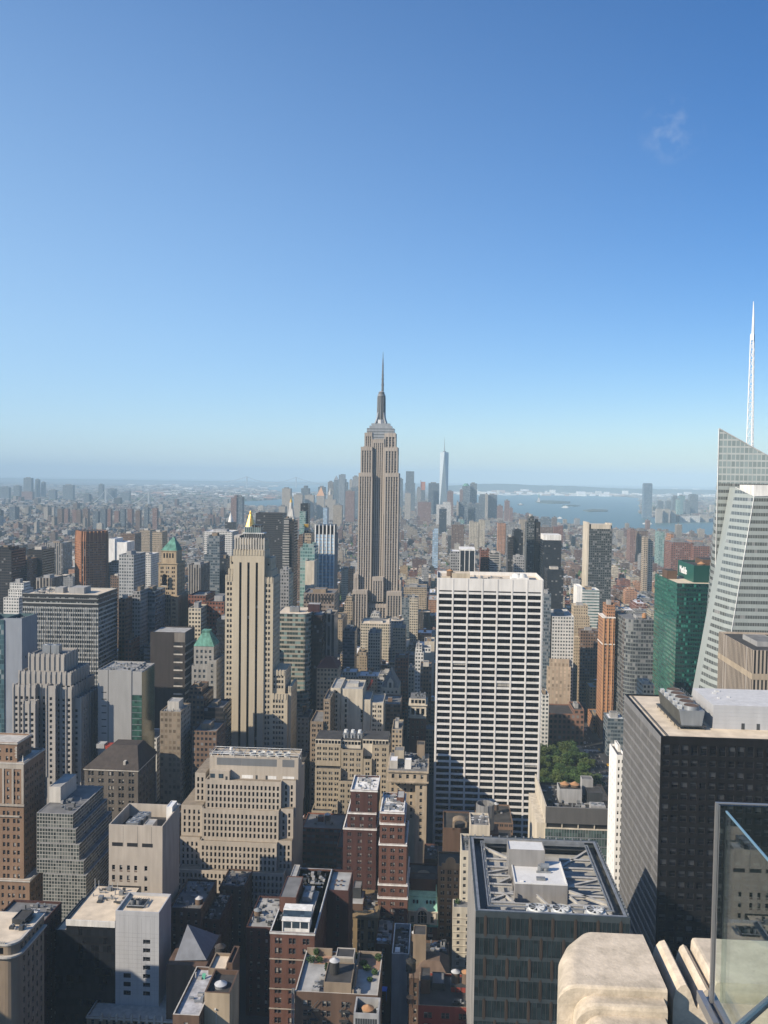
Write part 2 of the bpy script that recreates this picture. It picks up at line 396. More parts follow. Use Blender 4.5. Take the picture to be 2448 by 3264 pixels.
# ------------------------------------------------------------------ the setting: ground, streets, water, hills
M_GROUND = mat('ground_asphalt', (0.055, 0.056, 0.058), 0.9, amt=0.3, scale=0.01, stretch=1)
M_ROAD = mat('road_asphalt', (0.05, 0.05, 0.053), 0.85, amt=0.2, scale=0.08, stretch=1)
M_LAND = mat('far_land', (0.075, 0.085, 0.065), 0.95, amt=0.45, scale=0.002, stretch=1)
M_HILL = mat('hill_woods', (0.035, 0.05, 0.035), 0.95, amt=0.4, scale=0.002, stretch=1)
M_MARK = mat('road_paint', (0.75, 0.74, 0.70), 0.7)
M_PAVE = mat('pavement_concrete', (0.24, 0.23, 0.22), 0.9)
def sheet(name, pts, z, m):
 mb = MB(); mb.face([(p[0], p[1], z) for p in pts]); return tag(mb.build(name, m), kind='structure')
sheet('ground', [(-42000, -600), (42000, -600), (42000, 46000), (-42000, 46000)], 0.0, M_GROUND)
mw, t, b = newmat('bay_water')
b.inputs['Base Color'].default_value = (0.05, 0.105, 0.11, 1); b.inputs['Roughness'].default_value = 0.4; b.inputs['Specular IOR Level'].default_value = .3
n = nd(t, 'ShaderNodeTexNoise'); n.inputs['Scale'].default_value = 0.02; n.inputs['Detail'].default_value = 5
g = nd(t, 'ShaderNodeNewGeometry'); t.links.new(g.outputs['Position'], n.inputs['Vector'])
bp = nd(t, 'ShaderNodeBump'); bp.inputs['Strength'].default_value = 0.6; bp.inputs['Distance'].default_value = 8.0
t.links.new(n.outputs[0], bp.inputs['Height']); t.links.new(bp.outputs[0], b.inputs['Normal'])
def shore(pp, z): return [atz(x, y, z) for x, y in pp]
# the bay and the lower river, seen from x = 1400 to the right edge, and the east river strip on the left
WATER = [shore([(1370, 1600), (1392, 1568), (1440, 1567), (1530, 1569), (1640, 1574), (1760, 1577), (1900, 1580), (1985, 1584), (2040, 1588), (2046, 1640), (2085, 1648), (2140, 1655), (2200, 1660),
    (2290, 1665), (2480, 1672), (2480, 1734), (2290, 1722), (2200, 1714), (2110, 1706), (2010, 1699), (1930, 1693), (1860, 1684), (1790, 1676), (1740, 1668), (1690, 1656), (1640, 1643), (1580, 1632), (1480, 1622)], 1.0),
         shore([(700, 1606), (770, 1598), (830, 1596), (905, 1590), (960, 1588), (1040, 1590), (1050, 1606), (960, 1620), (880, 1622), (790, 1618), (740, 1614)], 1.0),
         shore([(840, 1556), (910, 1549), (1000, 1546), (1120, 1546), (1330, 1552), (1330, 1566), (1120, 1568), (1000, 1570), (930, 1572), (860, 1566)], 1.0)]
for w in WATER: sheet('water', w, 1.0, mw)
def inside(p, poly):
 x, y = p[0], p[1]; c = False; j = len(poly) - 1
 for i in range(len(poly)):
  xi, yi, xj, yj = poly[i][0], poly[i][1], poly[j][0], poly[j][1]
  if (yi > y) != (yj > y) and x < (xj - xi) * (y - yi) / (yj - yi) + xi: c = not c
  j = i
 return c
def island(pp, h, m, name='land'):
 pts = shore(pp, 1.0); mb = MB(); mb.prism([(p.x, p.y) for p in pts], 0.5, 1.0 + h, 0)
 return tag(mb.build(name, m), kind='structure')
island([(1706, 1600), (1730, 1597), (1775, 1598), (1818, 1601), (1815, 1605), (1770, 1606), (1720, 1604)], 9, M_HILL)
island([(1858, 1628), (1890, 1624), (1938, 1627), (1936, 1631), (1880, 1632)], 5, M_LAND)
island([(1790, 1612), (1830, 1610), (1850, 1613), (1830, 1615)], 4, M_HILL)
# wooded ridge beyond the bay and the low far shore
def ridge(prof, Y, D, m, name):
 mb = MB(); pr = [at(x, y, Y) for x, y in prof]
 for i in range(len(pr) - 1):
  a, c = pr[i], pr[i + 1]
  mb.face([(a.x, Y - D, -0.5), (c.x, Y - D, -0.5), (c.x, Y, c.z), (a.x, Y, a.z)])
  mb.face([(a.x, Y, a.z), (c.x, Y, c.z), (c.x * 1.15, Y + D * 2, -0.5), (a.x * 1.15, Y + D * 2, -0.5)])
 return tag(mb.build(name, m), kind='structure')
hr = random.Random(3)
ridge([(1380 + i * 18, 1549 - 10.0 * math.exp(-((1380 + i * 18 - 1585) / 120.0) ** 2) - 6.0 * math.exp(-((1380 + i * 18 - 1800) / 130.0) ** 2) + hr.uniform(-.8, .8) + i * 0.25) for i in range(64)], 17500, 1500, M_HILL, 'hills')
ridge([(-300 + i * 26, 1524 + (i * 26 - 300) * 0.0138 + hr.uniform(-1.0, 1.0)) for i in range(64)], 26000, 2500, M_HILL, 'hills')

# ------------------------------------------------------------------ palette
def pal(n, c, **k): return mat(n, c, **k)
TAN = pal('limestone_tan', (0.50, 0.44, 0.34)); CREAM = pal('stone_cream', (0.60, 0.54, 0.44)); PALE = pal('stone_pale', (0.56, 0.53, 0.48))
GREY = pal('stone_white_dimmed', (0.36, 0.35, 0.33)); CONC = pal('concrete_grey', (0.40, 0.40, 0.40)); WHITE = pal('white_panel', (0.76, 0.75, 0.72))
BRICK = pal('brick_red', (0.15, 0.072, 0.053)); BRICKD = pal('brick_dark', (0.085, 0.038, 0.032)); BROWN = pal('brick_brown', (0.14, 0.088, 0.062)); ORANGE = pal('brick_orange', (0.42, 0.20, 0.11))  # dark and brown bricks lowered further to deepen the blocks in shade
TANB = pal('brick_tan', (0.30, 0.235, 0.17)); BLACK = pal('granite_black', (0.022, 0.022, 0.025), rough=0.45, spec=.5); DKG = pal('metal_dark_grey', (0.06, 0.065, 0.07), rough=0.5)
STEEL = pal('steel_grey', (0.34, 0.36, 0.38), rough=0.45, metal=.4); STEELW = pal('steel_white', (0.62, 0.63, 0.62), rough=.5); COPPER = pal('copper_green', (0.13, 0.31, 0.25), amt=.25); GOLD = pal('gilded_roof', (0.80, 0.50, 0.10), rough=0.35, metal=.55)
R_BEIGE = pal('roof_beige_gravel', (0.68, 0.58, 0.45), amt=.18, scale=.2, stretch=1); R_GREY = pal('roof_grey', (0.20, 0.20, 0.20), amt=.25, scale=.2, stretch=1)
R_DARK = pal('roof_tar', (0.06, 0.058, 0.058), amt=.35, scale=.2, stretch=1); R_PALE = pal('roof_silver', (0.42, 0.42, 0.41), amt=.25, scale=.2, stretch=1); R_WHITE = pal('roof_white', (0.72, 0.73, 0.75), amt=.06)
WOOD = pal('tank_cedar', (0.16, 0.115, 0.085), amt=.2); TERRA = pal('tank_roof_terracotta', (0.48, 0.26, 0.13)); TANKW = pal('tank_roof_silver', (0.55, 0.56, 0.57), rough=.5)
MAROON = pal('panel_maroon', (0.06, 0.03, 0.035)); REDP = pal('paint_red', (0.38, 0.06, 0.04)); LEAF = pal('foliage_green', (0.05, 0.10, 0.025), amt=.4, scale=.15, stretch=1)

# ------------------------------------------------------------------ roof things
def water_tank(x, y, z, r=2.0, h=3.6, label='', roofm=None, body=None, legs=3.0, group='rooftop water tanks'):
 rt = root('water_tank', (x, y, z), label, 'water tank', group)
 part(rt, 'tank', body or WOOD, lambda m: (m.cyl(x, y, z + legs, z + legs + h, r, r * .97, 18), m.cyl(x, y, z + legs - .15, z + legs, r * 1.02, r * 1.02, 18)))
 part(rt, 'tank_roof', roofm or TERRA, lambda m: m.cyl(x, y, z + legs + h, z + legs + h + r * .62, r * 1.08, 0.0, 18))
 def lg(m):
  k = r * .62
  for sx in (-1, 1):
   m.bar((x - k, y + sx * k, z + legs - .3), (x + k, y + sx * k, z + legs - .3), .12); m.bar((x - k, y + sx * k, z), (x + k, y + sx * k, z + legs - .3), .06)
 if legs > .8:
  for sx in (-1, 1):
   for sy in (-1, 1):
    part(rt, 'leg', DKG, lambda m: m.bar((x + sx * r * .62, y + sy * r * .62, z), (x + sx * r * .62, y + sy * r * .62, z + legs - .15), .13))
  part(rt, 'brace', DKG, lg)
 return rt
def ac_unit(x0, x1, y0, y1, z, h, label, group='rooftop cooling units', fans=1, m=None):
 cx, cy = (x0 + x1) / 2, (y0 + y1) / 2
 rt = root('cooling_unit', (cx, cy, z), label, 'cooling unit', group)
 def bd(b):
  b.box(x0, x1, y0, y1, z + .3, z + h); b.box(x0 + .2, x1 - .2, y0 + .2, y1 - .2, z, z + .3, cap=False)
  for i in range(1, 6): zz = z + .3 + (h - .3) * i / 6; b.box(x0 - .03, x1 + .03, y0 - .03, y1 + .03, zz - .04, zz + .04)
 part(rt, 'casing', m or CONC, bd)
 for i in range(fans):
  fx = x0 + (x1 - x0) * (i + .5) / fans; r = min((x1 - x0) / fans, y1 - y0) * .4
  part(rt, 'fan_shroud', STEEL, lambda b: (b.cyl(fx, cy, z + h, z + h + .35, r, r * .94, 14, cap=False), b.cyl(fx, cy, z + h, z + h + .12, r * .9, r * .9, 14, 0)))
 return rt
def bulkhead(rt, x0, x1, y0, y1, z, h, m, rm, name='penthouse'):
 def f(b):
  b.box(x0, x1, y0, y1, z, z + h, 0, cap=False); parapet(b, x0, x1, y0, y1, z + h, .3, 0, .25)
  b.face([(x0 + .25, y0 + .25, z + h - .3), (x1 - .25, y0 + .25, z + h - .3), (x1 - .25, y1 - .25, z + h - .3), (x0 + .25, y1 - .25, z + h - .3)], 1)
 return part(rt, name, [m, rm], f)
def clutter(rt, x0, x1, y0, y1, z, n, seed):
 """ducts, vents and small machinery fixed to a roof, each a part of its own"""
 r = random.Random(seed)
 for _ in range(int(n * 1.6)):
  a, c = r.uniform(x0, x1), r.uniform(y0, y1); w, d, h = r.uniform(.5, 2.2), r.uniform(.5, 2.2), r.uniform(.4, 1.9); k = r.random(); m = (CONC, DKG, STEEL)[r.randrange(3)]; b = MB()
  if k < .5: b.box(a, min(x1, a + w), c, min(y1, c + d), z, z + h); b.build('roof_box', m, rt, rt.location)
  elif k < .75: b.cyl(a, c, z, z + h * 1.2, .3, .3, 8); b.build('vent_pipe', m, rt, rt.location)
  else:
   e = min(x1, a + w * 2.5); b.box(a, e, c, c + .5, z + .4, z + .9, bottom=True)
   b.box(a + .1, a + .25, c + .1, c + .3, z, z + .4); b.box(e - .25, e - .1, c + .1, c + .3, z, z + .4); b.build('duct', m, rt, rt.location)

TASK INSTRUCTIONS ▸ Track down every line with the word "part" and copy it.

RESPONSE TO THE TASK ▸
Write part 2 of the bpy script that recreates this picture. It picks up at line 396. More parts follow. Use Blender 4.5. Take the picture to be 2448 by 3264 pixels.
 part(rt, 'tank', body or WOOD, lambda m: (m.cyl(x, y, z + legs, z + legs + h, r, r * .97, 18), m.cyl(x, y, z + legs - .15, z + legs, r * 1.02, r * 1.02, 18)))
 part(rt, 'tank_roof', roofm or TERRA, lambda m: m.cyl(x, y, z + legs + h, z + legs + h + r * .62, r * 1.08, 0.0, 18))
    part(rt, 'leg', DKG, lambda m: m.bar((x + sx * r * .62, y + sy * r * .62, z), (x + sx * r * .62, y + sy * r * .62, z + legs - .15), .13))
  part(rt, 'brace', DKG, lg)
 part(rt, 'casing', m or CONC, bd)
  part(rt, 'fan_shroud', STEEL, lambda b: (b.cyl(fx, cy, z + h, z + h + .35, r, r * .94, 14, cap=False), b.cyl(fx, cy, z + h, z + h + .12, r * .9, r * .9, 14, 0)))
 return part(rt, name, [m, rm], f)
 """ducts, vents and small machinery fixed to a roof, each a part of its own"""